Problem description: Please retype the data in full and exactly; the pictures are not part of the copy.
[Begin Dataset extract]
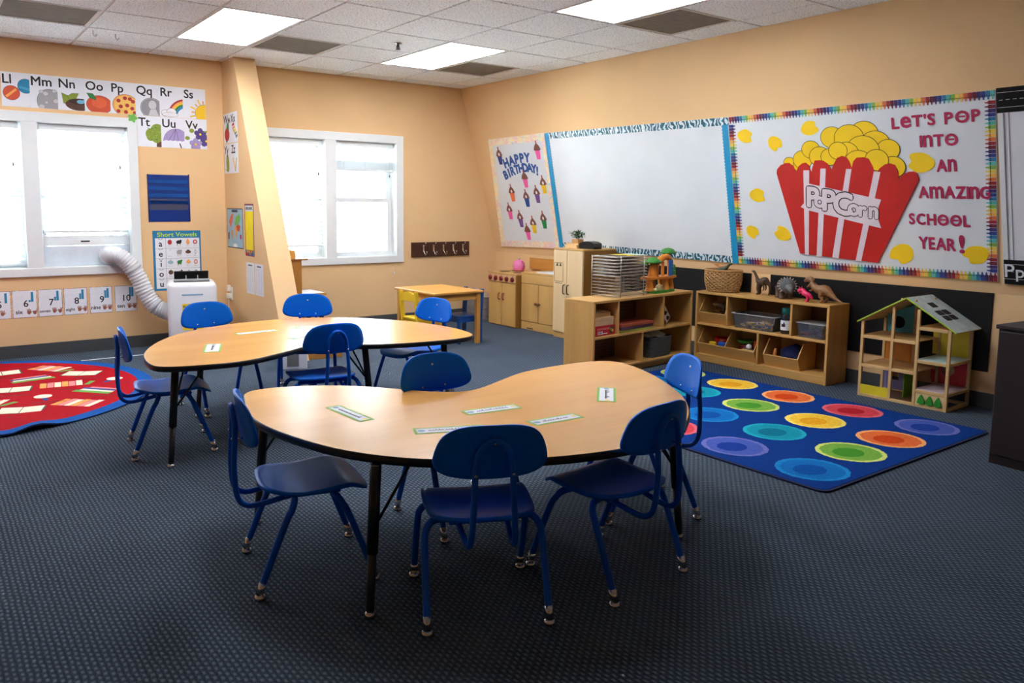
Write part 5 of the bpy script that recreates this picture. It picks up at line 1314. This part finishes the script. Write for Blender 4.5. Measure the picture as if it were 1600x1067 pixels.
PK = mat('dino hot pink', (226, 40, 100), .35, vary=.2, scale=30)
b = MB().vtube([(.05, 0, .03), (.02, 0, .05), (-.01, 0, .062), (-.035, 0, .085), (-.055, 0, .082), (-.072, 0, .072)], [.006, .018, .020, .016, .016, .006], PK, 10)
b.vtube([(-.04, 0, .072), (-.060, 0, .058)], [.010, .004], PK, 6)
for y in (.012, -.012): b.vtube([(.01, y, .05), (.016, y, .025), (.004, y, .0)], [.010, .007, .008], PK, 6); b.vtube([(-.02, y, .06), (-.032, y, .045)], [.005, .002], PK, 6); b.tube([(-.045, y, .095), (-.052, y*1.6, .112)], [.005, .001], PK, 6)
tag(b.build('toy_dinosaur', None, on2(.968, .06, ZS+.001, 0)), 'small hot pink toy dinosaur in front of the roaring brown one', 'toy dinosaur', 'dinosaurs on the low shelf')

# ================================================================== AIR CONDITIONER
ACW = mat('white appliance plastic', (226, 229, 234), .35, vary=.015)
A = at(1.935, 6.975, 0, -14)
t = thing('portable_air_conditioner', 'white portable air conditioner with a ribbed hose to the left window', 'air conditioner', A)
MB().box((-.20, -.18, .03), (.20, .18, .62), ACW, .045).box((-.19, -.17, .0), (.19, .17, .08), ACW, .02).build('body', t)
BK = mat('black vent slot', (12, 12, 13), .3)
MB().box((-.145, -.125, .612), (.145, .02, .6235), BK, .002).build('vent_slot', t)
R = Matrix.Rotation(math.radians(-62), 3, 'X')
f = MB().box((-.14, -.06, .656), (.14, .05, .662), BK, .002, R).build('vent_flap', t)
m = MB().box((-.146, -.072, .622), (.146, -.058, .642), mat('grey louvre', (180, 184, 188), .4), .003); m.build('louvre', t)
for x in (-.045, .05): MB().box((x-.004, -.064, .640), (x+.004, -.052, .672), mat('grey louvre', (180, 184, 188), .4), .001).build('louvre_pin', t)
m = MB().box((-.085, -.1815, .510), (.085, -.180, .522), paint('pale blue logo', (130, 176, 206), .4)); m.build('badge', t)
m = MB().box((-.085, -.1812, .215), (.075, -.180, .440), paint('energy label yellow', (240, 208, 16), .5)); lb_ = m.build('energy_label', t)
m = MB(frame((0, -.1814, 0), (1, 0, 0), (0, 0, 1))).textfit('ENERGYGUIDE', -.078, .068, .408, .018, INK, .0002, .03).text('*', -.004, .375, .022, INK, .0002, .03).box((-.05, .335, .0001), (.05, .3365, .0003), INK).text('COST', -.02, .30, .014, INK, .0002, .02)
for k in range(4): m.box((-.06, .24+.013*k, .0001), (.05-.012*k, .2415+.013*k, .0003), INK)
m.build('lettering', lb_)
HOSE = mat('white ribbed hose', (214, 217, 222), .5, vary=.02)
inv = A.inverted()
path = cat([tuple(inv @ Vector(p)) for p in [(1.385, 7.462, .835), (1.40, 7.375, .838), (1.455, 7.345, .815), (1.525, 7.335, .735), (1.585, 7.325, .62), (1.635, 7.31, .49), (1.70, 7.285, .385), (1.79, 7.235, .33), (1.86, 7.14, .315)]], 14)
path = path[:-1]+[tuple(inv @ Vector((1.87, 7.12, .315)))]
rad = [.0735 if k % 3 else .0630 for k in range(len(path))]
MB().tube(path, rad, HOSE, 22).build('exhaust_hose', t)
for k in (44, 84):
    if k+3 < len(path): MB().tube(path[k:k+3], .0765, mat('grey hose joint', (186, 190, 194), .5), 22).build('hose_coupling', t)

# ================================================================== PLAY KITCHEN along the right wall (x runs towards the camera, y to the wall)
KB = wood('kitchen birch', (204, 162, 96), .84, .4, 'Z', 1.8); KP = wood('kitchen pale maple', (222, 196, 152), .92, .4, 'Z', 1.6); KD = wood('kitchen side panel', (150, 106, 44), .8, .4, 'Z', 2)
SEAM = mat('dark door gap', (40, 26, 14), .8)
def K(y, x=5.12): return Matrix.Translation((x, y, 0)) @ Matrix.Rotation(math.radians(-90), 4, 'Z')
def door(t, x0, x1, z0, z1, m, handle=None, hm=None, knob=None, name='door'):
    d = MB().box((x0+.002, -.012, z0+.002), (x1-.002, .006, z1-.002), m, .003).build(name, t)
    if handle is not None:
        x, za, zb = handle
        MB().tube([(x, -.012, za), (x, -.034, za+.006), (x, -.036, za+.02), (x, -.036, zb-.02), (x, -.034, zb-.006), (x, -.012, zb)], .0055, hm, 8).build('handle', d)
    if knob is not None:
        MB(frame((knob[0], -.012, knob[1]), (1, 0, 0), (0, 0, 1))).lathe([(.006, 0), (.006, .012), (.014, .016), (.015, .024), (.010, .030), (.002, .031)], hm, 14).build('knob', d)
RKN = paint('dark red knob', (120, 20, 24), .35); COP = mat('copper brown handle', (140, 66, 44), .4)
t = thing('play_stove', 'wooden play stove with five red knobs and two doors, left unit of the play kitchen', 'play stove', K(6.925), 'play kitchen units')
MB().box((0, .006, .0), (.49, .40, .560), KB, .003).build('body', t)
MB().box((-.004, -.014, .558), (.494, .405, .575), KB, .003).build('top', t)
MB().box((.478, -.012, 0), (.4925, .40, .558), KD, .002).build('side_panel', t)
cp = MB().box((.004, -.014, .474), (.476, .006, .556), wood('kitchen control panel', (214, 172, 128), .9, .4, 'X'), .003).build('control_panel', t)
for k in range(5):
    x = .040+k*.097
    MB(frame((x, -.014, .512), (1, 0, 0), (0, 0, 1))).lathe([(.026, 0), (.026, .010), (.020, .018), (.004, .020)], RKN, 20).box((-.004, -.022, .018), (.004, .022, .026), RKN, .002).build('knob', cp)
    MB(frame((x, -.0143, .545), (1, 0, 0), (0, 0, 1))).disc(0, 0, .004, .004, -.0003, .0003, INK, 8).build('dial_mark', cp)
door(t, .004, .238, .006, .470, KB, (.205, .285, .355), COP); door(t, .242, .476, .006, .470, KB, (.275, .285, .355), COP)
for x, y in ((.12, .12), (.36, .12), (.12, .29)): MB().lathe([(.060, .5752), (.062, .577), (.040, .5772), (.020, .577)], BLACK, 24, (x, y)).build('burner', t)
t = thing('toy_kettle', 'pink toy kettle with a small silver knob on the play stove', 'kettle', K(6.925) @ at(.19, .26, .5775) @ Matrix.Rotation(math.radians(0), 4, 'Z'))
PKK = mat('pink enamel', (222, 120, 176), .3)
MB().lathe([(.045, 0), (.060, .012), (.068, .045), (.062, .085), (.045, .112), (.028, .122), (.010, .126)], PKK, 24).build('body', t)
MB().lathe([(.012, .124), (.006, .134), (.010, .142), (.006, .150), (.001, .151)], CHROME, 12).build('lid_knob', t)
MB().vtube([(-.055, 0, .05), (-.080, 0, .075), (-.088, 0, .100)], [.016, .011, .009], PKK, 8).build('spout', t)
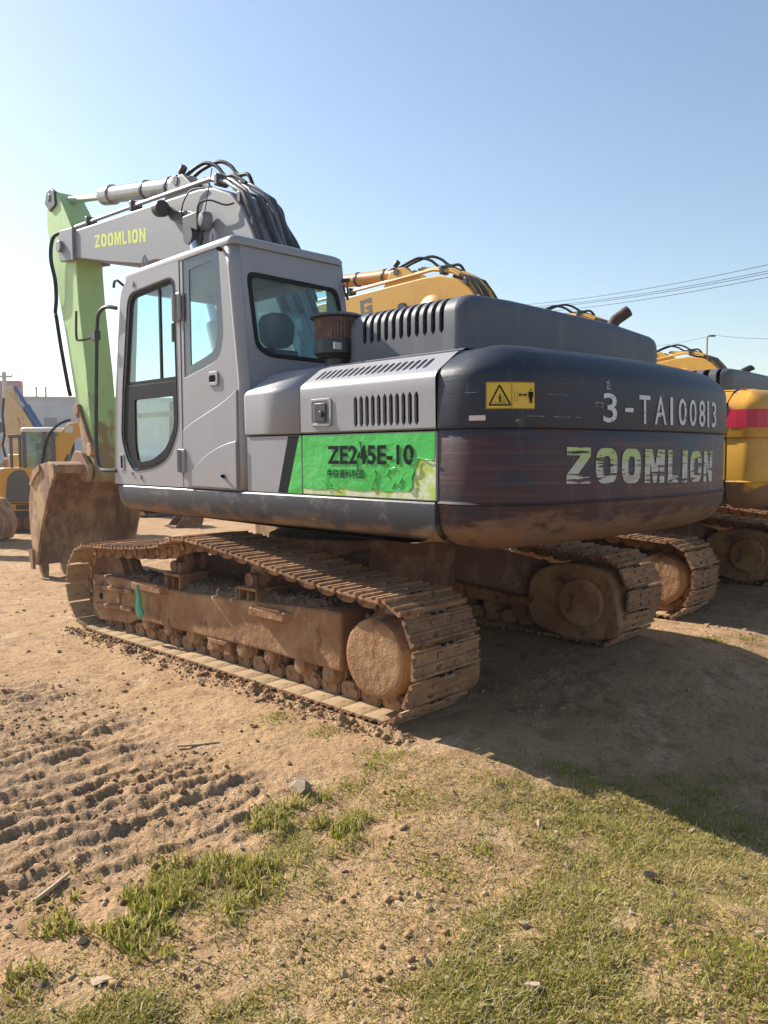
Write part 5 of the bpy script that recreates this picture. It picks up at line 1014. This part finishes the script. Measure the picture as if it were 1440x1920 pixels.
[End Dataset extract]
Response below:
Write part 5 of the bpy script that recreates this picture. It picks up at line 1314. This part finishes the script. Write for Blender 4.5. Measure the picture as if it were 1600x1067 pixels.
PK = mat('dino hot pink', (226, 40, 100), .35, vary=.2, scale=30)
b = MB().vtube([(.05, 0, .03), (.02, 0, .05), (-.01, 0, .062), (-.035, 0, .085), (-.055, 0, .082), (-.072, 0, .072)], [.006, .018, .020, .016, .016, .006], PK, 10)
b.vtube([(-.04, 0, .072), (-.060, 0, .058)], [.010, .004], PK, 6)
for y in (.012, -.012): b.vtube([(.01, y, .05), (.016, y, .025), (.004, y, .0)], [.010, .007, .008], PK, 6); b.vtube([(-.02, y, .06), (-.032, y, .045)], [.005, .002], PK, 6); b.tube([(-.045, y, .095), (-.052, y*1.6, .112)], [.005, .001], PK, 6)
tag(b.build('toy_dinosaur', None, on2(.968, .06, ZS+.001, 0)), 'small hot pink toy dinosaur in front of the roaring brown one', 'toy dinosaur', 'dinosaurs on the low shelf')

# ================================================================== AIR CONDITIONER
ACW = mat('white appliance plastic', (226, 229, 234), .35, vary=.015)
A = at(1.935, 6.975, 0, -14)
t = thing('portable_air_conditioner', 'white portable air conditioner with a ribbed hose to the left window', 'air conditioner', A)
MB().box((-.20, -.18, .03), (.20, .18, .62), ACW, .045).box((-.19, -.17, .0), (.19, .17, .08), ACW, .02).build('body', t)
BK = mat('black vent slot', (12, 12, 13), .3)
MB().box((-.145, -.125, .612), (.145, .02, .6235), BK, .002).build('vent_slot', t)
R = Matrix.Rotation(math.radians(-62), 3, 'X')
f = MB().box((-.14, -.06, .656), (.14, .05, .662), BK, .002, R).build('vent_flap', t)
m = MB().box((-.146, -.072, .622), (.146, -.058, .642), mat('grey louvre', (180, 184, 188), .4), .003); m.build('louvre', t)
for x in (-.045, .05): MB().box((x-.004, -.064, .640), (x+.004, -.052, .672), mat('grey louvre', (180, 184, 188), .4), .001).build('louvre_pin', t)
m = MB().box((-.085, -.1815, .510), (.085, -.180, .522), paint('pale blue logo', (130, 176, 206), .4)); m.build('badge', t)
m = MB().box((-.085, -.1812, .215), (.075, -.180, .440), paint('energy label yellow', (240, 208, 16), .5)); lb_ = m.build('energy_label', t)
m = MB(frame((0, -.1814, 0), (1, 0, 0), (0, 0, 1))).textfit('ENERGYGUIDE', -.078, .068, .408, .018, INK, .0002, .03).text('*', -.004, .375, .022, INK, .0002, .03).box((-.05, .335, .0001), (.05, .3365, .0003), INK).text('COST', -.02, .30, .014, INK, .0002, .02)
for k in range(4): m.box((-.06, .24+.013*k, .0001), (.05-.012*k, .2415+.013*k, .0003), INK)
m.build('lettering', lb_)
HOSE = mat('white ribbed hose', (214, 217, 222), .5, vary=.02)
inv = A.inverted()
path = cat([tuple(inv @ Vector(p)) for p in [(1.385, 7.462, .835), (1.40, 7.375, .838), (1.455, 7.345, .815), (1.525, 7.335, .735), (1.585, 7.325, .62), (1.635, 7.31, .49), (1.70, 7.285, .385), (1.79, 7.235, .33), (1.86, 7.14, .315)]], 14)
path = path[:-1]+[tuple(inv @ Vector((1.87, 7.12, .315)))]
rad = [.0735 if k % 3 else .0630 for k in range(len(path))]
MB().tube(path, rad, HOSE, 22).build('exhaust_hose', t)
for k in (44, 84):
    if k+3 < len(path): MB().tube(path[k:k+3], .0765, mat('grey hose joint', (186, 190, 194), .5), 22).build('hose_coupling', t)

# ================================================================== PLAY KITCHEN along the right wall (x runs towards the camera, y to the wall)
KB = wood('kitchen birch', (204, 162, 96), .84, .4, 'Z', 1.8); KP = wood('kitchen pale maple', (222, 196, 152), .92, .4, 'Z', 1.6); KD = wood('kitchen side panel', (150, 106, 44), .8, .4, 'Z', 2)
SEAM = mat('dark door gap', (40, 26, 14), .8)
def K(y, x=5.12): return Matrix.Translation((x, y, 0)) @ Matrix.Rotation(math.radians(-90), 4, 'Z')
def door(t, x0, x1, z0, z1, m, handle=None, hm=None, knob=None, name='door'):
    d = MB().box((x0+.002, -.012, z0+.002), (x1-.002, .006, z1-.002), m, .003).build(name, t)
    if handle is not None:
        x, za, zb = handle
        MB().tube([(x, -.012, za), (x, -.034, za+.006), (x, -.036, za+.02), (x, -.036, zb-.02), (x, -.034, zb-.006), (x, -.012, zb)], .0055, hm, 8).build('handle', d)
    if knob is not None:
        MB(frame((knob[0], -.012, knob[1]), (1, 0, 0), (0, 0, 1))).lathe([(.006, 0), (.006, .012), (.014, .016), (.015, .024), (.010, .030), (.002, .031)], hm, 14).build('knob', d)
RKN = paint('dark red knob', (120, 20, 24), .35); COP = mat('copper brown handle', (140, 66, 44), .4)
t = thing('play_stove', 'wooden play stove with five red knobs and two doors, left unit of the play kitchen', 'play stove', K(6.925), 'play kitchen units')
MB().box((0, .006, .0), (.49, .40, .560), KB, .003).build('body', t)
MB().box((-.004, -.014, .558), (.494, .405, .575), KB, .003).build('top', t)
MB().box((.478, -.012, 0), (.4925, .40, .558), KD, .002).build('side_panel', t)
cp = MB().box((.004, -.014, .474), (.476, .006, .556), wood('kitchen control panel', (214, 172, 128), .9, .4, 'X'), .003).build('control_panel', t)
for k in range(5):
    x = .040+k*.097
    MB(frame((x, -.014, .512), (1, 0, 0), (0, 0, 1))).lathe([(.026, 0), (.026, .010), (.020, .018), (.004, .020)], RKN, 20).box((-.004, -.022, .018), (.004, .022, .026), RKN, .002).build('knob', cp)
    MB(frame((x, -.0143, .545), (1, 0, 0), (0, 0, 1))).disc(0, 0, .004, .004, -.0003, .0003, INK, 8).build('dial_mark', cp)
door(t, .004, .238, .006, .470, KB, (.205, .285, .355), COP); door(t, .242, .476, .006, .470, KB, (.275, .285, .355), COP)
for x, y in ((.12, .12), (.36, .12), (.12, .29)): MB().lathe([(.060, .5752), (.062, .577), (.040, .5772), (.020, .577)], BLACK, 24, (x, y)).build('burner', t)
t = thing('toy_kettle', 'pink toy kettle with a small silver knob on the play stove', 'kettle', K(6.925) @ at(.19, .26, .5775) @ Matrix.Rotation(math.radians(0), 4, 'Z'))
PKK = mat('pink enamel', (222, 120, 176), .3)
MB().lathe([(.045, 0), (.060, .012), (.068, .045), (.062, .085), (.045, .112), (.028, .122), (.010, .126)], PKK, 24).build('body', t)
MB().lathe([(.012, .124), (.006, .134), (.010, .142), (.006, .150), (.001, .151)], CHROME, 12).build('lid_knob', t)
MB().vtube([(-.055, 0, .05), (-.080, 0, .075), (-.088, 0, .100)], [.016, .011, .009], PKK, 8).build('spout', t)
Write part 5 of the bpy script that recreates this picture. It picks up at line 1014. This part finishes the script. Measure the picture as if it were 1440x1920 pixels.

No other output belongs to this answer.